# WORK REQUIRED
Search the records below for the word "objects" and show every line where it occurs.

# MATERIAL
========================
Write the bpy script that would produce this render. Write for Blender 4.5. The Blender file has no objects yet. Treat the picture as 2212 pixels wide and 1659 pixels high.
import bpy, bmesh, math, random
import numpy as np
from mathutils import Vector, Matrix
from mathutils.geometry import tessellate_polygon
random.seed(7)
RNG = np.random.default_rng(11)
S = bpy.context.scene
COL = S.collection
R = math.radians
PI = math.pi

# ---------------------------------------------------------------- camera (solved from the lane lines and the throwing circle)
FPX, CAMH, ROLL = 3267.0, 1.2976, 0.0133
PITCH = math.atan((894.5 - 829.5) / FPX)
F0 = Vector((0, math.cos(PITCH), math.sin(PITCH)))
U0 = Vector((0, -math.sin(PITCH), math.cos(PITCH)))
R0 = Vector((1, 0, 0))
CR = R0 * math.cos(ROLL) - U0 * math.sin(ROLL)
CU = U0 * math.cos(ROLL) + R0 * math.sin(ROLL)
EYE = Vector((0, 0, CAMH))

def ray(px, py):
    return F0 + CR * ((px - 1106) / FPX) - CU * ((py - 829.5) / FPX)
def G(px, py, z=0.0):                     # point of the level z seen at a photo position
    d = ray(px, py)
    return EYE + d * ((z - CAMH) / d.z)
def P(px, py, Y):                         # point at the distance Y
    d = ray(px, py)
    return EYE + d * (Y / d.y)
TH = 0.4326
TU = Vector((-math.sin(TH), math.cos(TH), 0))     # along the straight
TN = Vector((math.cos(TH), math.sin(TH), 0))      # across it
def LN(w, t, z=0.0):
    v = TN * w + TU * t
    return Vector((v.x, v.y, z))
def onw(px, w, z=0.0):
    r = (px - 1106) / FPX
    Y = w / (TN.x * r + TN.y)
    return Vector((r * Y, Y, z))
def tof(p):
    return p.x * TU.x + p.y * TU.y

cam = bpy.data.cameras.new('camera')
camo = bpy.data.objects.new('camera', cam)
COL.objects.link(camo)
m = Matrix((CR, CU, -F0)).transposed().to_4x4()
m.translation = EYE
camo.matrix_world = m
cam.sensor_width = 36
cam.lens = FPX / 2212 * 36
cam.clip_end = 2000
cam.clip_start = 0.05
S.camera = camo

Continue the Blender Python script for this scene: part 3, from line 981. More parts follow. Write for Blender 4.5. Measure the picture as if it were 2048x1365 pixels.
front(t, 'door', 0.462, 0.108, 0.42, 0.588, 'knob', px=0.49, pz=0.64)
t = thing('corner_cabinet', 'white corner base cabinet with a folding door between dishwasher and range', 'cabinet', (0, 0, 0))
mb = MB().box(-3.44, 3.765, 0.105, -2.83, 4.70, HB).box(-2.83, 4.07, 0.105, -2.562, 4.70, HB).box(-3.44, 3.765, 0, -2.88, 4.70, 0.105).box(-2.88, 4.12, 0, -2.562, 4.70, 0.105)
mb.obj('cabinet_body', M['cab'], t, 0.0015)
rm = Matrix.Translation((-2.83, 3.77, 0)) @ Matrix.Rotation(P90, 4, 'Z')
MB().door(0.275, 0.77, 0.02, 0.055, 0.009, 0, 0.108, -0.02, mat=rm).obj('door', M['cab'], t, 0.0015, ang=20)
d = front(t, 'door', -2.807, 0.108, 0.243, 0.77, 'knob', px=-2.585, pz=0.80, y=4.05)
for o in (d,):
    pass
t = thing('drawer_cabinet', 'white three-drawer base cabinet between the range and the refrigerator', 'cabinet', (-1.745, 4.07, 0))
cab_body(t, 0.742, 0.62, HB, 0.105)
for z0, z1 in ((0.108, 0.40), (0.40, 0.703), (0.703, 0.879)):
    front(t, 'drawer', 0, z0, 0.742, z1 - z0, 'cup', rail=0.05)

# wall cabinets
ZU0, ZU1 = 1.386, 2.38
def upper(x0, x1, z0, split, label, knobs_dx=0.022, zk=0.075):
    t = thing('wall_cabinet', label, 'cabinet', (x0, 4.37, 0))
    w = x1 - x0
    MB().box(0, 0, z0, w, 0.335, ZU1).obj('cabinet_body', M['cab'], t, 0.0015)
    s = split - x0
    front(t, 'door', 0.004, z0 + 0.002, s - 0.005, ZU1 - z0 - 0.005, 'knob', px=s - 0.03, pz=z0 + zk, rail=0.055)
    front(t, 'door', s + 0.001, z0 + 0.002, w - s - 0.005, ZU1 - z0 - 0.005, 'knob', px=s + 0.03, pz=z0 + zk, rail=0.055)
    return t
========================
# ANSWER FOR THE TASK
Write the bpy script that would produce this render. Write for Blender 4.5. The Blender file has no objects yet. Treat the picture as 2212 pixels wide and 1659 pixels high.
camo = bpy.data.objects.new('camera', cam)
COL.objects.link(camo)